Application of abelian holonomy formalism to the elementary theory of numbers

TL;DR

This paper explores the connection between abelian holonomy operators in conformal field theory and number theory, particularly linking zero-mode holonomy to the Riemann zeta function and prime number scattering.

Contribution

It introduces a novel application of abelian holonomy formalism to elementary number theory, relating zero-mode holonomy operators to the Riemann zeta function and prime scattering amplitudes.

Findings

Zero-mode holonomy operators can be expressed using Riemann's zeta function.

A generalized linking number concept is developed via vacuum expectation values.

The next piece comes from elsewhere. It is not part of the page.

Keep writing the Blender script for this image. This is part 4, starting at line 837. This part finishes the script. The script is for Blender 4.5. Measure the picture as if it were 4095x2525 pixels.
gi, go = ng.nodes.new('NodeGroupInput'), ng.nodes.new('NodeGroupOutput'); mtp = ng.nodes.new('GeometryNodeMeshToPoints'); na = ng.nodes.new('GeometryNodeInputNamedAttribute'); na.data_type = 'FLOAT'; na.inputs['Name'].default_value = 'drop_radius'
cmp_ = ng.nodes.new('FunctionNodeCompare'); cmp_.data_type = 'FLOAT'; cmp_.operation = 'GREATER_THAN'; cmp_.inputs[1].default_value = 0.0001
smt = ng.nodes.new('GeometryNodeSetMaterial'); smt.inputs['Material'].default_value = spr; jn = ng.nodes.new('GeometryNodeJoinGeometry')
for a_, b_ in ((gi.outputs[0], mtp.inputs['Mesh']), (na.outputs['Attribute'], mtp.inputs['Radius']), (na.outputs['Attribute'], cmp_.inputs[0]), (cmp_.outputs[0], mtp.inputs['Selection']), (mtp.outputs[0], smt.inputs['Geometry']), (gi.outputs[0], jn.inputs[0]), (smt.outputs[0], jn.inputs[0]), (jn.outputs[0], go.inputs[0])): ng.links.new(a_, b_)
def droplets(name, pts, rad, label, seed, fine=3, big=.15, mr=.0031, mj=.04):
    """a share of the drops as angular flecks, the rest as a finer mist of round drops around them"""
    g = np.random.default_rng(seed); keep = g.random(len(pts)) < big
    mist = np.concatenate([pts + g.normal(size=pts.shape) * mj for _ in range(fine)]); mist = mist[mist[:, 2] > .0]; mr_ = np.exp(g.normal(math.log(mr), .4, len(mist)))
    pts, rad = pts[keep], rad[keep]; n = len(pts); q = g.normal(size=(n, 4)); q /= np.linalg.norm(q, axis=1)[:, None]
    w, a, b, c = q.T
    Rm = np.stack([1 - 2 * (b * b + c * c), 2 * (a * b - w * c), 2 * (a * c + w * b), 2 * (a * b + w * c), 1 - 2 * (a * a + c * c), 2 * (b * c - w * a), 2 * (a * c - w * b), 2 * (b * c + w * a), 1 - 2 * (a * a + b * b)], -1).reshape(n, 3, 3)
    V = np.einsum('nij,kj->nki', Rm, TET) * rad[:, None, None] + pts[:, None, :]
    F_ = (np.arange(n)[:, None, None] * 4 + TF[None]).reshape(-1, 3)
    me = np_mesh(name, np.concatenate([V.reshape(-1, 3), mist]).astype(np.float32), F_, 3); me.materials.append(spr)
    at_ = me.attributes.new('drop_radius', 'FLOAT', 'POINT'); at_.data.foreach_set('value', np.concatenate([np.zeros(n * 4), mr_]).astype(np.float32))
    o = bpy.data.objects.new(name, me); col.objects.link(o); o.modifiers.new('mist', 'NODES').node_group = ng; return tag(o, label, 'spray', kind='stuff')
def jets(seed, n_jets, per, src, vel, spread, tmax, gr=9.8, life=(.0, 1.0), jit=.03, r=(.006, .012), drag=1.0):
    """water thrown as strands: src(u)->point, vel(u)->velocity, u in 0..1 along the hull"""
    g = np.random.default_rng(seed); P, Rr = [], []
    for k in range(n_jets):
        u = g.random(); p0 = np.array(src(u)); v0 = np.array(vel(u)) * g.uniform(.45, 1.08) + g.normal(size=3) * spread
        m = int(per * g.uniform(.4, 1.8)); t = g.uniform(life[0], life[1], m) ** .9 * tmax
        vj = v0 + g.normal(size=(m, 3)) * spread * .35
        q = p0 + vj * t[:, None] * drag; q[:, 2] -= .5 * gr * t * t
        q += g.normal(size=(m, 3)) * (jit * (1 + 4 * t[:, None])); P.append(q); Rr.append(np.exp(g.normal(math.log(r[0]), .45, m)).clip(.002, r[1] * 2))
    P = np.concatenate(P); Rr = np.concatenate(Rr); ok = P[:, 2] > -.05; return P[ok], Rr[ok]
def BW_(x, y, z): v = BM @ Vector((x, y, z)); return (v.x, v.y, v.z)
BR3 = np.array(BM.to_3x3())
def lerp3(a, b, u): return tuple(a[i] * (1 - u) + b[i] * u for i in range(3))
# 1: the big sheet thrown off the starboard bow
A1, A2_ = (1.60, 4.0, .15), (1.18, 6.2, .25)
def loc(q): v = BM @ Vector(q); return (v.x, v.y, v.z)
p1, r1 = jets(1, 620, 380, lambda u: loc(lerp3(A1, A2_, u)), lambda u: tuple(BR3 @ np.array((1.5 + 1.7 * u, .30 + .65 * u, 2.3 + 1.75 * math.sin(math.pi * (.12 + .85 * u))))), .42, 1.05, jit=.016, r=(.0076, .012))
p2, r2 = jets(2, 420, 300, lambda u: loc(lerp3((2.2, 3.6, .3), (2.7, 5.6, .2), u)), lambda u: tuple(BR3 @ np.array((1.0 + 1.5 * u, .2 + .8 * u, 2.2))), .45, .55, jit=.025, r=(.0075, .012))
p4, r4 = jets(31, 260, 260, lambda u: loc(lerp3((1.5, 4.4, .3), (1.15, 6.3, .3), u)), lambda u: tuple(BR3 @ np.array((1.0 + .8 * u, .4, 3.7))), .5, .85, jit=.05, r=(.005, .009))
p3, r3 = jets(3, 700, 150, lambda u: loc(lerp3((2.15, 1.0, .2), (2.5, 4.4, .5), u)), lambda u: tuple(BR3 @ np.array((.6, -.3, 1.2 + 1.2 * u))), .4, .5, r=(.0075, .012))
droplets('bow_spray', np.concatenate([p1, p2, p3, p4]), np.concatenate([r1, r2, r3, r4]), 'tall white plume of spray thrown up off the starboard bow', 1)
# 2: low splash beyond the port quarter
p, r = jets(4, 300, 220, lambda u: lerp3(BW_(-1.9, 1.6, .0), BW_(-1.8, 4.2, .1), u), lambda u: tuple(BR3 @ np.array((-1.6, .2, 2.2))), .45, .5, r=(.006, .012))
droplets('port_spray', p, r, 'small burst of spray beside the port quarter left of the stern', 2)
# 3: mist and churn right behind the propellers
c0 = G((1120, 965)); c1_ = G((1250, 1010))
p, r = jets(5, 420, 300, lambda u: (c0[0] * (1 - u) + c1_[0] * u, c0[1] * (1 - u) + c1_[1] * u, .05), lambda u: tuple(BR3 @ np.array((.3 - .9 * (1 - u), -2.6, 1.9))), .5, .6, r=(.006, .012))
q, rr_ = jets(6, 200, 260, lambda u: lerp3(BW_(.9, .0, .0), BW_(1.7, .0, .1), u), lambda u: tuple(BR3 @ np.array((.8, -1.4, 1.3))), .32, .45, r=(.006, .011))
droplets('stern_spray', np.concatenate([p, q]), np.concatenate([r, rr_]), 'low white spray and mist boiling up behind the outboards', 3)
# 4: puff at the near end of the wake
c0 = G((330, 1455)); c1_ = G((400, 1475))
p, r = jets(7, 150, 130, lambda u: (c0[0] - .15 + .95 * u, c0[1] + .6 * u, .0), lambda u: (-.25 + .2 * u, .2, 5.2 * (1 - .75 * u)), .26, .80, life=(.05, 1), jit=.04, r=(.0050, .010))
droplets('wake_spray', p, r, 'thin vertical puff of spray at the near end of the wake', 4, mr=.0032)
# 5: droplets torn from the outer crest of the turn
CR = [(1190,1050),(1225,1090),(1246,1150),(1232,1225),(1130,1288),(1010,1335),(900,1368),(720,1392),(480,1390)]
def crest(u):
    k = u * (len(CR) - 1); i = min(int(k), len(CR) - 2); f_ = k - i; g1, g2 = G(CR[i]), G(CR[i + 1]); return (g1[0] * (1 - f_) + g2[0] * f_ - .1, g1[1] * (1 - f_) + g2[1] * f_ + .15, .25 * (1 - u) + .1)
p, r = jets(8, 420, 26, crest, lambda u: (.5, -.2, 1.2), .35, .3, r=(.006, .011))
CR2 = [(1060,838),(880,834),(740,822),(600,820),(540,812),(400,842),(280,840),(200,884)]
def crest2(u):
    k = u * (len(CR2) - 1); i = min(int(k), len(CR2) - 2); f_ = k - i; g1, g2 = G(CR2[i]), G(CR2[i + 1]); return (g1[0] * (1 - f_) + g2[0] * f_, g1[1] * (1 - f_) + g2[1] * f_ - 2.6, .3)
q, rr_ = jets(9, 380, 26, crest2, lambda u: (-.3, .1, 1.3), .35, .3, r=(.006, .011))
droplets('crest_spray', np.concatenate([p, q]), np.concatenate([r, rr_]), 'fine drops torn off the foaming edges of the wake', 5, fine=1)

The framework offers a physical interpretation of the Riemann hypothesis.

Abstract

We consider an abelian holonomy operator in two-dimensional conformal field theory with zero-mode contributions. The analysis is made possible by use of a geometric-quantization scheme for abelian Chern-Simons theory on $S^1 \times S^1 \times {\bf R}$. We find that a purely zero-mode part of the holonomy operator can be expressed in terms of Riemann's zeta function. We also show that a generalization of linking numbers can be obtained in terms of the vacuum expectation values of the zero-mode holonomy operators. Inspired by mathematical analogies between linking numbers and Legendre symbols, we then apply these results to a space of ${\bf F}_p = {\bf Z}/ p {\bf Z}$ where $p$ is an odd prime number. This enables us to calculate "scattering amplitudes" of identical odd primes in the holonomy formalism. In this framework, the Riemann hypothesis can be interpreted by means of a physically obvious fact, i.e., there is no notion of "scattering" for a single-particle system. Abelian gauge theories described by the zero-mode holonomy operators will be useful for studies on quantum aspects of topology and number theory.